In deze zaak heeft de Rechtbank Noord-Holland op 18 mei 2016 uitspraak gedaan in een alimentatiekwestie tussen een vrouw en een man, die eerder met elkaar gehuwd waren en inmiddels gescheiden zijn. De vrouw verzocht om wijziging van de alimentatieverplichtingen, waarbij zij stelde dat de door haar te betalen bijdrage aan de man ten behoeve van hun minderjarige kinderen op nihil moest worden gesteld, en dat de man aan haar een hogere kinderbijdrage moest betalen. De rechtbank heeft de procedure gestart op basis van verzoekschriften van beide partijen, waarbij de vrouw haar verzoek op 27 oktober 2015 indiende en de man op 27 november 2015 reageerde met een verweerschrift en zelfstandig verzoek.

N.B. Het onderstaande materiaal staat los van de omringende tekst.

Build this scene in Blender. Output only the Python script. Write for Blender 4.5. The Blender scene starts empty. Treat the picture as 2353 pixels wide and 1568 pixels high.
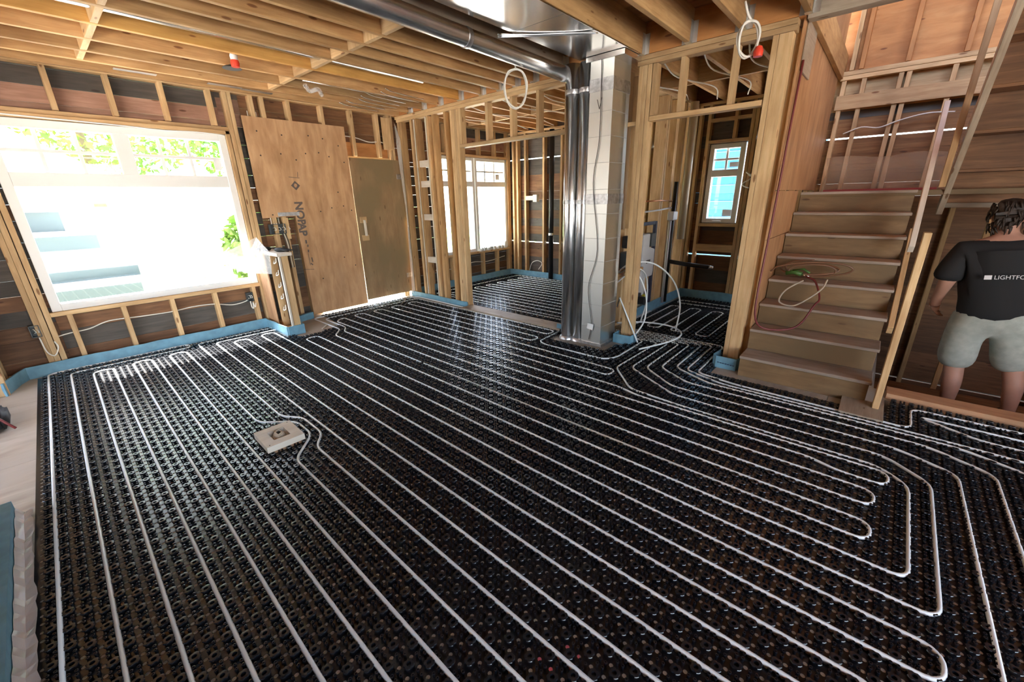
import bpy, bmesh, math, random
import numpy as np
from mathutils import Matrix, Vector
random.seed(7); rng = np.random.default_rng(7)
C = bpy.context.scene.collection
D = bpy.data

# ------------------------------------------------------------------ camera, sky, sun, exposure
CAMZ = 1.485
YAW, PITCH, ROLL = 0.7263, 0.3348, 0.0225
def cam_axes():
    f = Vector((math.cos(YAW)*math.cos(PITCH), math.sin(YAW)*math.cos(PITCH), -math.sin(PITCH)))
    r = Vector((math.sin(YAW), -math.cos(YAW), 0)); d = f.cross(r)
    return math.cos(ROLL)*r+math.sin(ROLL)*d, -math.sin(ROLL)*r+math.cos(ROLL)*d, f
RT, DN, FW = cam_axes()
cd = D.cameras.new('camera'); cam = D.objects.new('camera', cd); C.objects.link(cam)
cd.sensor_width = 36; cd.lens = 939.7/2353*36; cd.clip_start = .02; cd.clip_end = 200
cam.matrix_world = Matrix(((RT.x, -DN.x, -FW.x, 0), (RT.y, -DN.y, -FW.y, 0), (RT.z, -DN.z, -FW.z, CAMZ), (0, 0, 0, 1)))
bpy.context.scene.camera = cam

SUN_ELEV, SUN_DX = math.radians(62), 0.10      # sun stands high over the window side
w = D.worlds.new('World'); bpy.context.scene.world = w; w.use_nodes = True
nt = w.node_tree; nt.nodes.clear()
sky = nt.nodes.new('ShaderNodeTexSky'); sky.sky_type = 'NISHITA'; sky.sun_disc = False
sky.sun_elevation = SUN_ELEV; sky.sun_rotation = math.radians(3); sky.altitude = 50; sky.dust_density = 1.5
bg = nt.nodes.new('ShaderNodeBackground'); bg.inputs['Strength'].default_value = 1.05
wo = nt.nodes.new('ShaderNodeOutputWorld')
hsv = nt.nodes.new('ShaderNodeHueSaturation'); hsv.inputs['Saturation'].default_value = .65      # hazy, whitish summer sky
nt.links.new(sky.outputs[0], hsv.inputs['Color']); nt.links.new(hsv.outputs[0], bg.inputs[0]); nt.links.new(bg.outputs[0], wo.inputs[0])
sl = D.lights.new('sun', 'SUN'); sl.energy = 50.0; sl.angle = math.radians(.6); sl.color = (1, .955, .88)
so = D.objects.new('sun', sl); C.objects.link(so)
sdir = Vector((SUN_DX, -1, -math.tan(SUN_ELEV))).normalized()      # travels into the room
so.rotation_euler = sdir.to_track_quat('-Z', 'Y').to_euler(); so.location = (0, 12, 20)
sc = bpy.context.scene
sc.view_settings.view_transform = 'Standard'; sc.view_settings.look = 'None'
sc.view_settings.gamma = 1; sc.view_settings.use_curve_mapping = False
sc.view_settings.exposure = 1.22
sc.cycles.max_bounces = 10; sc.cycles.diffuse_bounces = 6; sc.cycles.transparent_max_bounces = 12
sc.cycles.sample_clamp_indirect = 8.0; sc.cycles.caustics_reflective = False; sc.cycles.caustics_refractive = False
def portal(name, loc, rot, sx, sy):        # steers sky sampling through a real opening, gives no light of its own
    l = D.lights.new(name, 'AREA'); l.shape = 'RECTANGLE'; l.size = sx; l.size_y = sy
    l.cycles.is_portal = True
    o = D.objects.new(name, l); C.objects.link(o); o.location = loc; o.rotation_euler = rot

# ------------------------------------------------------------------ materials
def newmat(name):
    m = D.materials.new(name); m.use_nodes = True
    n = m.node_tree; b = n.nodes['Principled BSDF']; return m, n, b
def N(n, t, **kw):
    x = n.nodes.new(t)
    for k, v in kw.items():
        if k in x.inputs: x.inputs[k].default_value = v
        else: setattr(x, k, v)
    return x
def ramp(n, pts):
    r = n.nodes.new('ShaderNodeValToRGB'); e = r.color_ramp.elements
    while len(e) < len(pts): e.new(.5)
    for k, (p, c) in enumerate(pts): e[k].position = p; e[k].color = (*c, 1)
    return r
def objcoord(n, scale=(1, 1, 1), rand=True):
    tc = n.nodes.new('ShaderNodeTexCoord'); mp = n.nodes.new('ShaderNodeMapping'); mp.inputs['Scale'].default_value = scale
    if rand:
        oi = n.nodes.new('ShaderNodeObjectInfo'); mu = N(n, 'ShaderNodeVectorMath', operation='SCALE'); mu.inputs[3].default_value = 37
        cb = n.nodes.new('ShaderNodeCombineXYZ'); 
        for k in range(3): n.links.new(oi.outputs['Random'], cb.inputs[k])
        n.links.new(cb.outputs[0], mu.inputs[0])
        ad = N(n, 'ShaderNodeVectorMath', operation='ADD')
        n.links.new(tc.outputs['Object'], ad.inputs[0]); n.links.new(mu.outputs[0], ad.inputs[1])
        n.links.new(ad.outputs[0], mp.inputs[0])
    else: n.links.new(tc.outputs['Object'], mp.inputs[0])
    return mp
def wood(name, c1, c2, c3=None, rough=.65, var=.25, knots=True, stain=None, grain=1.0, vert=False):
    ax = (lambda a, b, c: (c, b, a)) if vert else (lambda a, b, c: (a, b, c))       # grain along x, or upright
    m, n, b = newmat(name); L = n.links.new
    mp = objcoord(n, ax(1.3, 16*grain, 16*grain))
    nz = N(n, 'ShaderNodeTexNoise', Scale=2.2, Detail=6.0, Roughness=.62, Distortion=.6); L(mp.outputs[0], nz.inputs['Vector'])
    rp = ramp(n, [(.28, c1), (.52, c2), (.75, c3 or c2)]); L(nz.outputs[0], rp.inputs[0])
    col = rp.outputs[0]
    mp2 = objcoord(n, ax(2, 5, 5)); n2 = N(n, 'ShaderNodeTexNoise', Scale=1.4, Detail=3.0); L(mp2.outputs[0], n2.inputs['Vector'])
    mx = N(n, 'ShaderNodeMixRGB', blend_type='MULTIPLY'); r2 = ramp(n, [(.3, (.66, .6, .55)), (.62, (1, 1, 1))]); L(n2.outputs[0], r2.inputs[0])
    mx.inputs[0].default_value = .75; L(col, mx.inputs[1]); L(r2.outputs[0], mx.inputs[2]); col = mx.outputs[0]
    if knots:
        mp3 = objcoord(n, ax(3.2, 11, 11)); vo = N(n, 'ShaderNodeTexVoronoi', Scale=1.0); L(mp3.outputs[0], vo.inputs['Vector'])
        r3 = ramp(n, [(.0, (.22, .12, .07)), (.085, (.4, .24, .13)), (.12, (1, 1, 1))]); L(vo.outputs['Distance'], r3.inputs[0])
        m3 = N(n, 'ShaderNodeMixRGB', blend_type='MULTIPLY'); m3.inputs[0].default_value = .85; L(col, m3.inputs[1]); L(r3.outputs[0], m3.inputs[2]); col = m3.outputs[0]
    if stain:
        mp4 = objcoord(n, (1.2, 2, 2)); n4 = N(n, 'ShaderNodeTexNoise', Scale=1.1, Detail=5.0); L(mp4.outputs[0], n4.inputs['Vector'])
        r4 = ramp(n, [(.42, (0, 0, 0)), (.6, (1, 1, 1))]); L(n4.outputs[0], r4.inputs[0])
        m4 = N(n, 'ShaderNodeMixRGB'); m4.inputs[2].default_value = (*stain, 1); L(r4.outputs[0], m4.inputs[0]); L(col, m4.inputs[1]); col = m4.outputs[0]
    oi = n.nodes.new('ShaderNodeObjectInfo'); mr = N(n, 'ShaderNodeMapRange'); mr.inputs[3].default_value = 1-var; mr.inputs[4].default_value = 1+var*.5
    L(oi.outputs['Random'], mr.inputs[0])
    hs = n.nodes.new('ShaderNodeHueSaturation'); L(mr.outputs[0], hs.inputs['Value']); L(col, hs.inputs['Color'])
    L(hs.outputs[0], b.inputs['Base Color']); b.inputs['Roughness'].default_value = rough
    bp = N(n, 'ShaderNodeBump', Strength=.25, Distance=.003); L(nz.outputs[0], bp.inputs['Height']); L(bp.outputs[0], b.inputs['Normal'])
    return m
def plain(name, col, rough=.5, metal=0., spec=.5, noise=0., nscale=8., bump=0.):
    m, n, b = newmat(name); b.inputs['Base Color'].default_value = (*col, 1); b.inputs['Roughness'].default_value = rough
    b.inputs['Metallic'].default_value = metal; b.inputs['Specular IOR Level'].default_value = spec
    if noise or bump:
        mp = objcoord(n, (1, 1, 1)); nz = N(n, 'ShaderNodeTexNoise', Scale=nscale, Detail=4.0); n.links.new(mp.outputs[0], nz.inputs['Vector'])
        r = ramp(n, [(.3, tuple(c*(1-noise) for c in col)), (.7, tuple(min(1, c*(1+noise*.6)) for c in col))]); n.links.new(nz.outputs[0], r.inputs[0])
        n.links.new(r.outputs[0], b.inputs['Base Color'])
        if bump:
            bp = N(n, 'ShaderNodeBump', Strength=bump, Distance=.01); n.links.new(nz.outputs[0], bp.inputs['Height']); n.links.new(bp.outputs[0], b.inputs['Normal'])
    return m
M = {}
M['stud'] = wood('new fir lumber', (.52, .32, .145), (.66, .445, .225), (.74, .535, .30), var=.22)
M['joist'] = wood('joist lumber', (.43, .235, .09), (.57, .34, .145), (.67, .43, .205), var=.3)
M['orange'] = wood('orange joist lumber', (.62, .30, .07), (.72, .38, .10), (.78, .44, .13), var=.1)
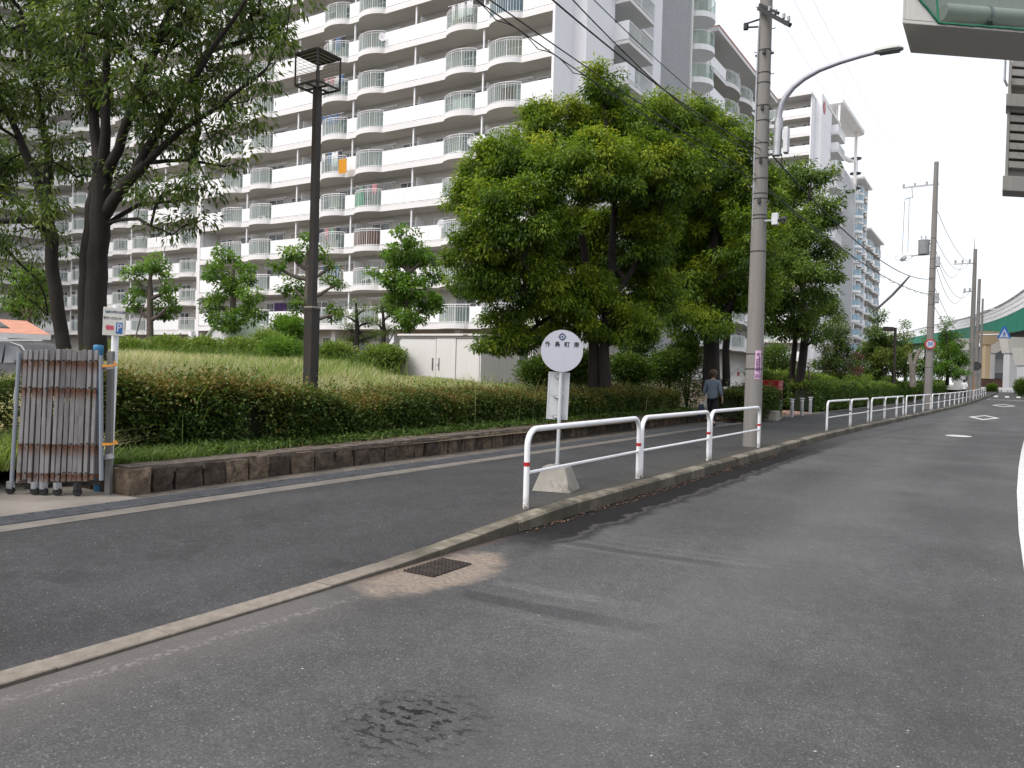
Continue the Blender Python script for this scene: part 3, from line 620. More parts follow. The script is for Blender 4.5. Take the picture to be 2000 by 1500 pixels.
# ================================================================ brown park lamp
lx, ly = -10.15, 9.56; lz = zgf(lx, ly) - .05
pl = empty('park_lamp', (lx, ly, lz), 0, 'tall brown park lamp post topped by an open wire cage', 'park lamp')
zt = 6.30 - lz
mb = MB(); mb.box((-.058, -.058, 0), (.058, .058, zt)); mb.build('post', MAT['brown_metal'], pl, bevel=.008)
mb = MB(); mb.box((-.094, -.094, 0), (.094, .094, 2.50 - lz)); mb.box((-.101, -.101, 2.50 - lz - .045), (.101, .101, 2.50 - lz + .004)); mb.build('lower_jacket', MAT['brown_metal'], pl, bevel=.006)
mb = MB(); mb.box((-.098, -.098, 2.505 - lz), (.098, .098, 2.53 - lz)); mb.build('jacket_rim', plain('rim_aluminium', (.30, .27, .23), .6, .1, 5), pl)
mb = MB(); c0, c1, hs = zt, zt + .53, .265
for sx in (-1, 1):
    for sy in (-1, 1): mb.bar((sx * hs, sy * hs, c0), (sx * hs, sy * hs, c1), .022)
for z in (c0, c1):
    for s in (-1, 1): mb.bar((-hs, s * hs, z), (hs, s * hs, z), .03); mb.bar((s * hs, -hs, z), (s * hs, hs, z), .03)
mb.bar((-hs, 0, c0), (hs, 0, c0), .05, .02); mb.bar((0, -hs, c0), (0, hs, c0), .05, .02); mb.build('cage_frame', MAT['brown_metal'], pl)
mb = MB()
for i in range(1, 9):
    z = c0 + i * .059
    for s in (-1, 1): mb.bar((-hs, s * hs, z), (hs, s * hs, z), .0045); mb.bar((s * hs, -hs, z), (s * hs, hs, z), .0045)
mb.build('cage_wires', plain('wire_brown', (.26, .23, .20), .5, .1, 5), pl)
mb = MB(); mb.box((-hs - .015, -hs - .015, c1), (hs + .015, hs + .015, c1 + .02)); mb.build('roof_plate', plain('roof_plate_brown', (.10, .085, .075), .6, .2, 4), pl)
mb = MB(); mb.cyl((0, 0, c0), .035, .30, 12); mb.cyl((0, 0, c0 + .30), .018, .14, 10); mb.build('lamp_holder', MAT['brown_metal'], pl, smooth=True)
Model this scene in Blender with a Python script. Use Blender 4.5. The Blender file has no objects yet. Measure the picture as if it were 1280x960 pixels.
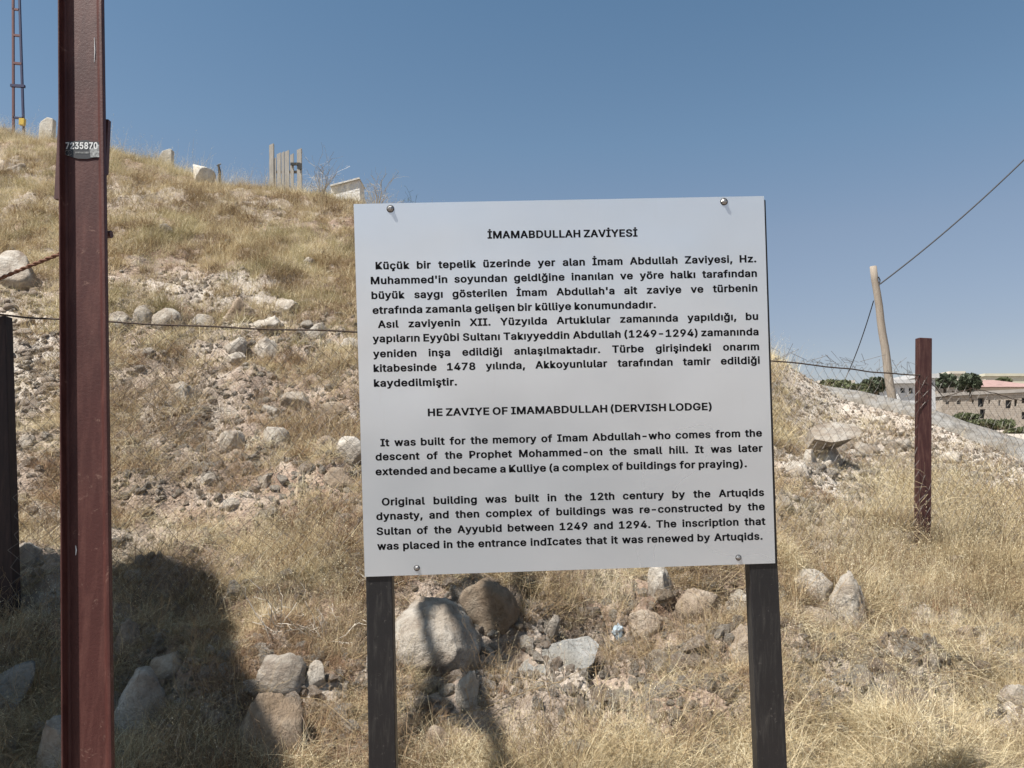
import bpy, bmesh, math, random
import numpy as np
from mathutils import Vector, Matrix
R = math.radians
random.seed(7)
rng = np.random.default_rng(11)
S = bpy.context.scene
COL = S.collection

# ------------------------------------------------------------------ camera, world, sun, exposure
F = 985.0
PITCH = R(5.0)
cp, sp = math.cos(PITCH), math.sin(PITCH)
cam_d = bpy.data.cameras.new("camera")
cam = bpy.data.objects.new("camera", cam_d); COL.objects.link(cam)
cam_d.sensor_width = 36.0
cam_d.lens = F * 36.0 / 1280.0
cam_d.clip_start = 0.05; cam_d.clip_end = 3000
cam.rotation_euler = (R(90) + PITCH, 0, 0)
S.camera = cam

SUN_EL, SUN_BACK = R(58), R(33)          # elevation; how far behind the picture plane, from the left
to_sun = Vector((-math.cos(SUN_EL)*math.cos(SUN_BACK), -math.cos(SUN_EL)*math.sin(SUN_BACK), math.sin(SUN_EL)))
W = bpy.data.worlds.new("World"); S.world = W; W.use_nodes = True
wn = W.node_tree; bg = wn.nodes["Background"]
sky = wn.nodes.new("ShaderNodeTexSky"); sky.sky_type = 'NISHITA'; sky.sun_disc = False
sky.sun_elevation = SUN_EL
sky.sun_rotation = math.atan2(to_sun.x, to_sun.y)
sky.altitude = 900; sky.air_density = 0.95; sky.dust_density = 2.6; sky.ozone_density = 1.5
hs = wn.nodes.new("ShaderNodeHueSaturation"); hs.inputs['Saturation'].default_value = 1.0; hs.inputs['Value'].default_value = 1.0
wn.links.new(sky.outputs[0], hs.inputs['Color']); tn = wn.nodes.new("ShaderNodeMix"); tn.data_type = 'RGBA'; tn.blend_type = 'MULTIPLY'; tn.inputs[0].default_value = 1.0
wg = wn.nodes.new("ShaderNodeTexCoord"); wz = wn.nodes.new("ShaderNodeSeparateXYZ"); wr = wn.nodes.new("ShaderNodeValToRGB")   # dusty horizon, clearer blue above
wn.links.new(wg.outputs['Generated'], wz.inputs[0]); wn.links.new(wz.outputs[2], wr.inputs[0])
for k_, (p_, c_) in enumerate(((0.0, (1.05,.84,.76)), (.14, (1.03,.87,.79)), (.26, (1.14,1.01,.89)), (.37, (1.03,1.09,.99)), (.56, (.86,1.06,1.02)))):
    if k_ > 1: wr.color_ramp.elements.new(p_)
    wr.color_ramp.elements[k_].position = p_; wr.color_ramp.elements[k_].color = (*c_, 1)
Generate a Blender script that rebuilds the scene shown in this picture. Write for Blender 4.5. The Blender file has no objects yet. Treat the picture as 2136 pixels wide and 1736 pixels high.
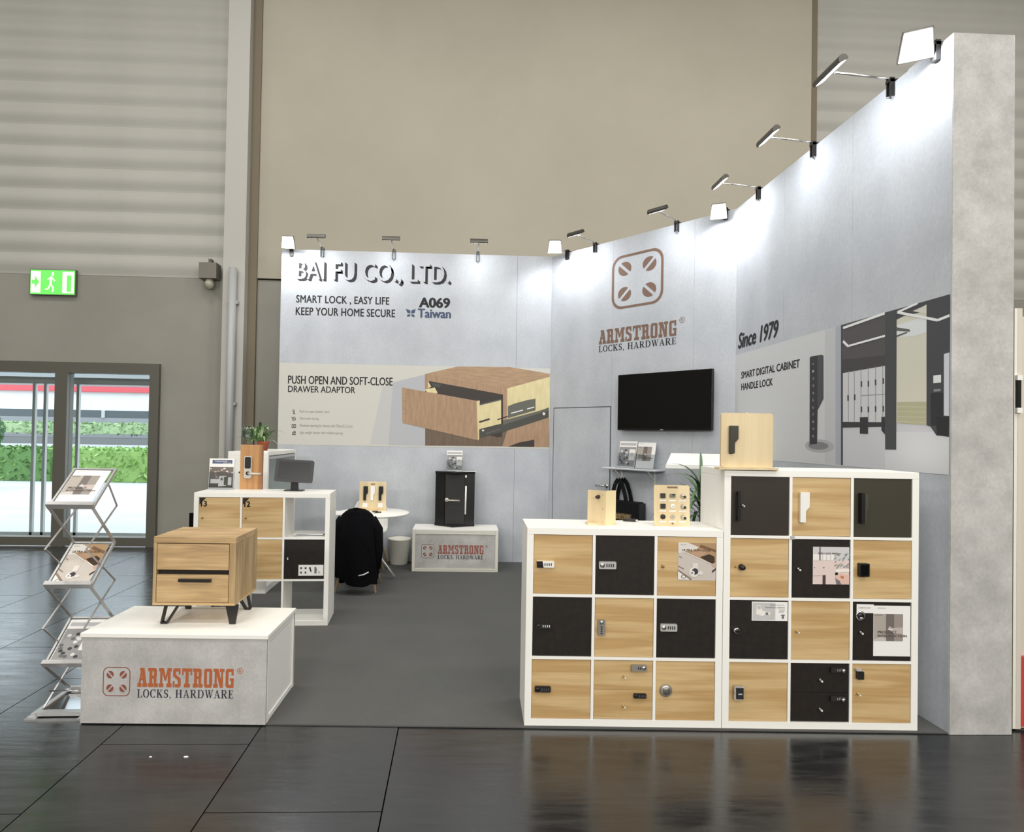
import bpy, bmesh, math, random
from mathutils import Vector, Matrix
random.seed(7)
PI = math.pi
sc = bpy.context.scene
COL = sc.collection

# ---------------------------------------------------------------- camera
F_, PITCH, ROLL, YAW, EYE = 1349.96, .015, .0172, .0401, 1.6497
PX, PY, W_, H_ = -61.55, 19.37, 2136, 1736
fwd = Vector((math.sin(YAW) * math.cos(PITCH), math.cos(YAW) * math.cos(PITCH), math.sin(PITCH)))
r0 = Vector((math.cos(YAW), -math.sin(YAW), 0)); u0 = r0.cross(fwd)
rt = r0 * math.cos(ROLL) + u0 * math.sin(ROLL); up = u0 * math.cos(ROLL) - r0 * math.sin(ROLL)
cd = bpy.data.cameras.new('camera'); cam = bpy.data.objects.new('camera', cd); COL.objects.link(cam)
cd.sensor_width = 36; cd.lens = F_ / W_ * 36; cd.shift_x = -PX / W_; cd.shift_y = PY / W_
cd.clip_start = .05; cd.clip_end = 200
m3 = Matrix((rt, up, -fwd)).transposed(); cam.matrix_world = Matrix.Translation((0, 0, EYE)) @ m3.to_4x4()
sc.camera = cam
# ---------------------------------------------------------------- world, exposure, large lights
wd = bpy.data.worlds.new('sky'); sc.world = wd; wd.use_nodes = True
wd.node_tree.nodes['Background'].inputs[0].default_value = (.86, .93, 1, 1)
wd.node_tree.nodes['Background'].inputs[1].default_value = 3.9
sc.view_settings.view_transform = 'Standard'; sc.view_settings.look = 'None'
sc.view_settings.exposure = 0.0; sc.view_settings.gamma = 1; sc.view_settings.use_curve_mapping = False
cy = sc.cycles
try:
    cy.use_denoising = True; cy.max_bounces = 7; cy.diffuse_bounces = 4; cy.glossy_bounces = 3
    cy.transparent_max_bounces = 12; cy.sample_clamp_indirect = 6; cy.caustics_reflective = False; cy.caustics_refractive = False
except Exception: pass
HALL_W, FLOOD_W, SPOT_W, FILL_W = 176, 3.6, 1.7, 190
def area(name, loc, sx, sy, power, col=(1, 1, 1), rot=(0, 0, 0)):
    l = bpy.data.lights.new(name, 'AREA'); l.shape = 'RECTANGLE'; l.size = sx; l.size_y = sy; l.energy = power; l.color = col
    o = bpy.data.objects.new(name, l); o.location = loc; o.rotation_euler = rot; COL.objects.link(o); return o
for hx in (-9, -3, 3, 8):
    for hy in (-5, 0, 5):
        area('hall_ceiling_light', (hx, hy, 9.6), 2.6, 1.2, HALL_W, (1, .965, .90))
for hx in (-6, -2, 2, 6):   # added fill lights behind the camera, brighten the faces turned to it
    area('added_front_fill', (hx, -5.5, 3.8), 1.6, .4, FILL_W, (1, .97, .92), (math.radians(82), 0, 0))

# ---------------------------------------------------------------- pixel -> point on a real plane
def ray(u, v): return fwd + rt * ((u - W_ / 2 - PX) / F_) - up * ((v - H_ / 2 - PY) / F_)
EYEP = Vector((0, 0, EYE))
def onZ(u, v, z=0): d = ray(u, v); return EYEP + d * ((z - EYE) / d.z)
def onY(u, v, y): d = ray(u, v); return EYEP + d * (y / d.y)
def onX(u, v, x): d = ray(u, v); return EYEP + d * (x / d.x)
def onP(u, v, p, n): d = ray(u, v); return EYEP + d * ((Vector(p) - EYEP).dot(n) / d.dot(n))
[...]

De rechtbank heeft vastgesteld dat de vrouw en man samen twee minderjarige kinderen hebben, en dat de alimentatieverplichtingen in het verleden zijn vastgesteld. De vrouw heeft haar alimentatieverplichting met ingang van 1 augustus 2015 beëindigd, en de man heeft verzocht om de door hem te betalen bijdrage te verlagen. De rechtbank heeft de financiële situatie van beide partijen beoordeeld, inclusief hun netto besteedbare inkomens en de behoefte van de kinderen. Hierbij is ook gekeken naar de kosten van de ruitersport, die door beide ouders werd ondersteund, en of deze kosten als behoefteverhogend moesten worden aangemerkt.
De rechtbank heeft geoordeeld dat de stallingskosten van de pony als behoefteverhogende factor moeten worden beschouwd, en heeft de man verplicht om een bijdrage te betalen voor deze kosten. Uiteindelijk heeft de rechtbank de door de man te betalen bijdrage vastgesteld op € 281,00 per kind per maand, met ingang van 1 augustus 2015, en daarnaast een bijdrage van € 173,33 per maand voor de stallingskosten van de pony. De beschikking is uitvoerbaar bij voorraad verklaard, en partijen hebben de mogelijkheid om in hoger beroep te gaan.